§ **Task to carry out**
Give back, unchanged, the line with "What Blender Python", the line with "C.view_settings.exposure = 0.0", and every line between them, and no other line.

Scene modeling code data

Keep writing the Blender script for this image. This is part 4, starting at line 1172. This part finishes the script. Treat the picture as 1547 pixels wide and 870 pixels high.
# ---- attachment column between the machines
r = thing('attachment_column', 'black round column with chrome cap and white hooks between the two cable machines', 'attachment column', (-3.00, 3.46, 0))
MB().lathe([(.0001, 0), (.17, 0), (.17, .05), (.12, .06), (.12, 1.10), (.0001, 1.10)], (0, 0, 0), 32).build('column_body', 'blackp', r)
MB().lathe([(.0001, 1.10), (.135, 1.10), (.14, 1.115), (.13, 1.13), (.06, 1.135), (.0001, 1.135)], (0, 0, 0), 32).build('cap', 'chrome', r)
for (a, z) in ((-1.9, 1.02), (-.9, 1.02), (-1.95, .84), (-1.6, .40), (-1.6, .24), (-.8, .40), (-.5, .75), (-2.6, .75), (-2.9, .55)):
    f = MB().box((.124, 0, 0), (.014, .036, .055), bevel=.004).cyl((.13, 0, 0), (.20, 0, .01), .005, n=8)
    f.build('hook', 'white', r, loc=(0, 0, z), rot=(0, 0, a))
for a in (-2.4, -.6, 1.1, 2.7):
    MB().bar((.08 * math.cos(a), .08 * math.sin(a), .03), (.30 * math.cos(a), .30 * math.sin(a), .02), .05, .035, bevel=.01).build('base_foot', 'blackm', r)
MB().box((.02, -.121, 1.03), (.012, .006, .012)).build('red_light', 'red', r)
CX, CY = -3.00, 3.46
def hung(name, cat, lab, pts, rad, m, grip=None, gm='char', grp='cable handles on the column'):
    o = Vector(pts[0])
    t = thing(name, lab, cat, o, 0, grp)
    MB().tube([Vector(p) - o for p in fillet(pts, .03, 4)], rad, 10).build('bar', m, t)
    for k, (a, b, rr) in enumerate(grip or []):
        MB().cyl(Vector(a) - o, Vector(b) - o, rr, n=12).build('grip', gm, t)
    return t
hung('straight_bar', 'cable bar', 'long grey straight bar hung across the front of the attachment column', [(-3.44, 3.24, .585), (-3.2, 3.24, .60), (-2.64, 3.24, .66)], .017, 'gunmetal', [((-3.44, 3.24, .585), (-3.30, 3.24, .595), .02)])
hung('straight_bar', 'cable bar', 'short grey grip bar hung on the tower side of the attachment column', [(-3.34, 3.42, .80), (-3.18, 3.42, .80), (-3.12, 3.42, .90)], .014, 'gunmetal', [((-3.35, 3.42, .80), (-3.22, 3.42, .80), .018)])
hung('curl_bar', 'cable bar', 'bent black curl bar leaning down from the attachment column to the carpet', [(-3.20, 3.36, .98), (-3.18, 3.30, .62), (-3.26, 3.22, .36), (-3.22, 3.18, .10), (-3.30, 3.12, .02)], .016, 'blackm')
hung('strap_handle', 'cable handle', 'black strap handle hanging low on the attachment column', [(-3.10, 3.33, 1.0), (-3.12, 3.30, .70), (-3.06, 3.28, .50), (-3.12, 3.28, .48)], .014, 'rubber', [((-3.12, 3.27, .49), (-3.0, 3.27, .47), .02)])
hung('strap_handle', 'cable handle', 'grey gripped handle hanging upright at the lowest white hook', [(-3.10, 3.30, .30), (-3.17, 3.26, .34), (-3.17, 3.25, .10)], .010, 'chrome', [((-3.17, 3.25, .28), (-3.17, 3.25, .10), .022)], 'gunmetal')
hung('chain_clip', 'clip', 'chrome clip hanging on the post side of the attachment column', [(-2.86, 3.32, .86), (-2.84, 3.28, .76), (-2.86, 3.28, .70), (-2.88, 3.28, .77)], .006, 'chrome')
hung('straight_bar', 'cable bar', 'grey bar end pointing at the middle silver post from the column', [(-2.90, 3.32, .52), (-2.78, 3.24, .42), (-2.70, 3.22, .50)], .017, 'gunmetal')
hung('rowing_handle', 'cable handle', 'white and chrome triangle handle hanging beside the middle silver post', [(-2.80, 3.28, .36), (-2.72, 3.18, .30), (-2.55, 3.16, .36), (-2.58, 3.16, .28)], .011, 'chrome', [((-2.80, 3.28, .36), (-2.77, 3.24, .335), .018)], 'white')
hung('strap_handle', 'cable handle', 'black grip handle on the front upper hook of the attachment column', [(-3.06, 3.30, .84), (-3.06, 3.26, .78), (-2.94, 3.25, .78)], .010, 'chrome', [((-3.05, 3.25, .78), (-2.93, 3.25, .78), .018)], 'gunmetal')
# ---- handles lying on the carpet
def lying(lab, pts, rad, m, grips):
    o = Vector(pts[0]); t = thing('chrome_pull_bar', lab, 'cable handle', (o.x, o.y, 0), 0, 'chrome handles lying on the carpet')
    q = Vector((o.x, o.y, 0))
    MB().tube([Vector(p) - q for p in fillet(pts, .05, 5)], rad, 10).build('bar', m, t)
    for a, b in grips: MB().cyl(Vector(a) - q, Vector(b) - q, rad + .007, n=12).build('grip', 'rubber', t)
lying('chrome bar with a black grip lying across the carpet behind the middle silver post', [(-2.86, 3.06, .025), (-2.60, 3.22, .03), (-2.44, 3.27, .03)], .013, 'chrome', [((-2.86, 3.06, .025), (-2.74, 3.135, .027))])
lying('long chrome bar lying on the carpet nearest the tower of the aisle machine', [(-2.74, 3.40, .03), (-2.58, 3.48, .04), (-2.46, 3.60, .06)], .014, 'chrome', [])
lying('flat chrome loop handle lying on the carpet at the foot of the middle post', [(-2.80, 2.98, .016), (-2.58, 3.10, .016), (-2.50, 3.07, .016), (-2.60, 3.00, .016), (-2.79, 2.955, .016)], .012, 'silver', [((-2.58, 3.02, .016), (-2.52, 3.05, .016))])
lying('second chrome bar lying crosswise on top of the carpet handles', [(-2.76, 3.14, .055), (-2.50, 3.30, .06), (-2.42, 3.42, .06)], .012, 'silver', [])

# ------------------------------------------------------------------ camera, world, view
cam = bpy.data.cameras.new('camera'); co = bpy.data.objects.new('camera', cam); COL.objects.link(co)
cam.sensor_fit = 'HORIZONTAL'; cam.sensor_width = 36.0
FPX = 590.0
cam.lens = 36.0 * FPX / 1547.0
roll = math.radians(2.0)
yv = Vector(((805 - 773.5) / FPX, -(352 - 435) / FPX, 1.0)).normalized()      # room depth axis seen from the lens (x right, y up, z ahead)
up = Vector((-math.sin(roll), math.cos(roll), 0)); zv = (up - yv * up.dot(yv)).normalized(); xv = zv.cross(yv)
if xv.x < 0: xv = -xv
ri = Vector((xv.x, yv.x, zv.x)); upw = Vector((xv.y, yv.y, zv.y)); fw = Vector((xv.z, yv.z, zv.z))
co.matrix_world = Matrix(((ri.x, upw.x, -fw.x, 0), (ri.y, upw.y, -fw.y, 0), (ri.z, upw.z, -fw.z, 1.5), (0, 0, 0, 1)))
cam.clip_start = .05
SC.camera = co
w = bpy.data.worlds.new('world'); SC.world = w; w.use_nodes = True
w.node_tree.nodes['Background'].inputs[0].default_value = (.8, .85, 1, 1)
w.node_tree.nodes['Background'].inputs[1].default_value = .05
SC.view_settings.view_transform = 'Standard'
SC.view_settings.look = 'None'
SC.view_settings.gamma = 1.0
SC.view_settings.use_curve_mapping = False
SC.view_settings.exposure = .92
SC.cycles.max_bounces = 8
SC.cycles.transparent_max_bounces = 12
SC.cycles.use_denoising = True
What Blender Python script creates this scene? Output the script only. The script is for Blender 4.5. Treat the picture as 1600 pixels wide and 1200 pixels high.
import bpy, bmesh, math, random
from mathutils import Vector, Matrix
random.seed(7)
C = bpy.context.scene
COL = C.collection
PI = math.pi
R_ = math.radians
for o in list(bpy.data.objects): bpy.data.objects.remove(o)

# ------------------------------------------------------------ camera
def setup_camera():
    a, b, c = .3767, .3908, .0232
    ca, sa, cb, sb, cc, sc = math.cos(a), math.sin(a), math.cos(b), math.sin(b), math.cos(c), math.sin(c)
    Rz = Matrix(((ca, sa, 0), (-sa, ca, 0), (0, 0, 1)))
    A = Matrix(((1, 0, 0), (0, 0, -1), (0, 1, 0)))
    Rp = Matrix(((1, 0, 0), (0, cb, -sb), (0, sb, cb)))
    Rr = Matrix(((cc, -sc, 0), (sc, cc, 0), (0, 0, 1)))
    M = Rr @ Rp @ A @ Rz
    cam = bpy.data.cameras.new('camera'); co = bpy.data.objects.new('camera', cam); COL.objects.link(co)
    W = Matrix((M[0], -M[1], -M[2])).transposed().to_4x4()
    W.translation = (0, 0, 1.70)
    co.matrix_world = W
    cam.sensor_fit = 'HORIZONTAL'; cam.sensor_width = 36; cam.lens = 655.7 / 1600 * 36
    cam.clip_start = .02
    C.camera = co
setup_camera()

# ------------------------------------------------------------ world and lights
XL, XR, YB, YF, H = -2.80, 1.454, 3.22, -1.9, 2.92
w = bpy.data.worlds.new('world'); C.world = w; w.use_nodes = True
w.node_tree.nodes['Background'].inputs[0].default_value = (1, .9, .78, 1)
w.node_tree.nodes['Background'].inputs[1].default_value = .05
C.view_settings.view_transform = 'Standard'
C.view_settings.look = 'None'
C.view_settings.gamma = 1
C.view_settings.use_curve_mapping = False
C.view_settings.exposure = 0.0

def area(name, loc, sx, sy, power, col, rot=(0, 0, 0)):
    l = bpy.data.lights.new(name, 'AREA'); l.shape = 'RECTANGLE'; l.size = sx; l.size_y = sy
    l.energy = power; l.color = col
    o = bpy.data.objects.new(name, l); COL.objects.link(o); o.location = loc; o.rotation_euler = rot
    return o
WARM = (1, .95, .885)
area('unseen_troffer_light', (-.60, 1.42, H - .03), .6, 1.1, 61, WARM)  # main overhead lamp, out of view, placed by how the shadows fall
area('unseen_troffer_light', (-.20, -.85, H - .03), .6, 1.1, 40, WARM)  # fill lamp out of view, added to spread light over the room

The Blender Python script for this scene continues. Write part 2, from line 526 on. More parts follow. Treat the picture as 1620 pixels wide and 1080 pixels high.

§ **Exercise result**
What Blender Python script creates this scene? Output the script only. The script is for Blender 4.5. Treat the picture as 1600 pixels wide and 1200 pixels high.
import bpy, bmesh, math, random
from mathutils import Vector, Matrix
random.seed(7)
C = bpy.context.scene
COL = C.collection
PI = math.pi
R_ = math.radians
for o in list(bpy.data.objects): bpy.data.objects.remove(o)

# ------------------------------------------------------------ camera
def setup_camera():
    a, b, c = .3767, .3908, .0232
    ca, sa, cb, sb, cc, sc = math.cos(a), math.sin(a), math.cos(b), math.sin(b), math.cos(c), math.sin(c)
    Rz = Matrix(((ca, sa, 0), (-sa, ca, 0), (0, 0, 1)))
    A = Matrix(((1, 0, 0), (0, 0, -1), (0, 1, 0)))
    Rp = Matrix(((1, 0, 0), (0, cb, -sb), (0, sb, cb)))
    Rr = Matrix(((cc, -sc, 0), (sc, cc, 0), (0, 0, 1)))
    M = Rr @ Rp @ A @ Rz
    cam = bpy.data.cameras.new('camera'); co = bpy.data.objects.new('camera', cam); COL.objects.link(co)
    W = Matrix((M[0], -M[1], -M[2])).transposed().to_4x4()
    W.translation = (0, 0, 1.70)
    co.matrix_world = W
    cam.sensor_fit = 'HORIZONTAL'; cam.sensor_width = 36; cam.lens = 655.7 / 1600 * 36
    cam.clip_start = .02
    C.camera = co
setup_camera()

# ------------------------------------------------------------ world and lights
XL, XR, YB, YF, H = -2.80, 1.454, 3.22, -1.9, 2.92
w = bpy.data.worlds.new('world'); C.world = w; w.use_nodes = True
w.node_tree.nodes['Background'].inputs[0].default_value = (1, .9, .78, 1)
w.node_tree.nodes['Background'].inputs[1].default_value = .05
C.view_settings.view_transform = 'Standard'
C.view_settings.look = 'None'
C.view_settings.gamma = 1
C.view_settings.use_curve_mapping = False
C.view_settings.exposure = 0.0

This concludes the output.